A Marinha questiona o RTID. “Houve uma
elaboração de um projeto utilizando métodos pouco científicos,
baseando-se unicamente em relatos orais dos próprios moradores. Assim,
está muito fácil ser quilombola hoje em dia”, afirma o comandante do 2º
Distrito Naval, vice-almirante Monteiro Dias. Segundo ele, não há no
local senso de comunidade, nem história própria — sendo esses alguns
dos requisitos de decreto federal de 2003 que regulamenta o que são
comunidades remanescentes de quilombo.
O Incra afirma que seguiu as Instruções
Normativas na elaboração do projeto e diz ter contado com uma “equipe
multidisciplinar formada por peritos agrários, analistas em Reforma e
Desenvolvimento Agrário, analistas em Reforma e Desenvolvimento Agrário
com especialização em Antropologia, profissionais da área de cadastro e
da área cartográfica”, detalha, em nota.
Maria Madalena Messias dos Santos, 57, é
filha da moradora mais antiga do quilombo: Mauricia Maria de Jesus, de
113 anos. “Nossa mãe conta que os pais dela eram trabalhadores da
fazenda, foram filhos de escravos, e receberam de boca o terreno como
indenização. É um absurdo que hoje digam que não somos filhos de
escravos”, diz.
A Marinha afirma que nem um terço da
população nasceu no local. Narciso Xavier, 58, é um exemplo. Ele conta
que seu pai veio de Sergipe e comprou as terras há cerca de 40 anos. Mas
Narciso diz que o pai, descendente de escravo, escolheu o local por
identidade com a comunidade.
Entenda o caso
Década de 50 e 60 UNIÃO
desapropria as terras que eram de três fazendas para uso do Comando da
Marinha do Brasil. O terreno foi doado à União pela prefeitura depois
que esta o recebeu com pagamento das dívidas das fazendas.
Década de 70 MARINHA
constrói barragem que hoje é a fonte de abastecimento para os serviços
da Base Naval de Aratu. O documento de doação da prefeitura previa que
essa barragem, na época, fizesse o abastecimento de água de bairros
vizinhos como contrapartida.
Outubro de 2009 Marinha do Brasil entra com a primeira de quatro ações reivindicatórias requerendo a desocupação da área militar.
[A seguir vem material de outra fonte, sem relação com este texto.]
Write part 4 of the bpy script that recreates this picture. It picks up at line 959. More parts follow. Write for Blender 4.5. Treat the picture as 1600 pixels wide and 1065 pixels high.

Novembro de 2010 Primeira decisão judicial (tutela antecipada) determina a desocupação do local. Comunidade e Marinha fazem negociações.
Dezembro de 2010 Governo
do Estado e Prefeitura de Simões Filho fazem estudos para
reconhecimento do local e levantamento de políticas habitacionais para
atender às famílias que estavam recebendo ordem de despejo.
Setembro de 2011 Comunidade é certificada pela Fundação Cultural Palmares.
Outubro de 2011 Reconhecimento da Palmares é publicado no Diário Oficial da União.
Novembro de 2011 Incra inicia estudos para elaboração do Relatório Técnico de Identificação e Delimitação (RTID).
Novembro de 2011 Incra inicia estudos para elaboração do Relatório Técnico de Identificação e Delimitação (RTID).
Agosto de 2012 Primeiro
prazo de execução do despejo, mas acordo entre Justiça e Marinha impede
retirada dos quilombolas. No mesmo mês, Incra conclui RTID.
2º semestre de 2012 Fundação
Cultural Palmares, Ministério Público Federal e Incra formulam pedidos
para ingressar no processo, que tramita na 10ª Vara da Seção Judiciária
do Estado da Bahia. Ação foi desmembrada em três por causa do número de
réus. Dois desses processos estão suspensos devido à necessidade de
habilitação de herdeiros (dois réus faleceram).
Dezembro de 2012 Secretaria Geral da Presidência da República formula proposta que inclui a construção das casas.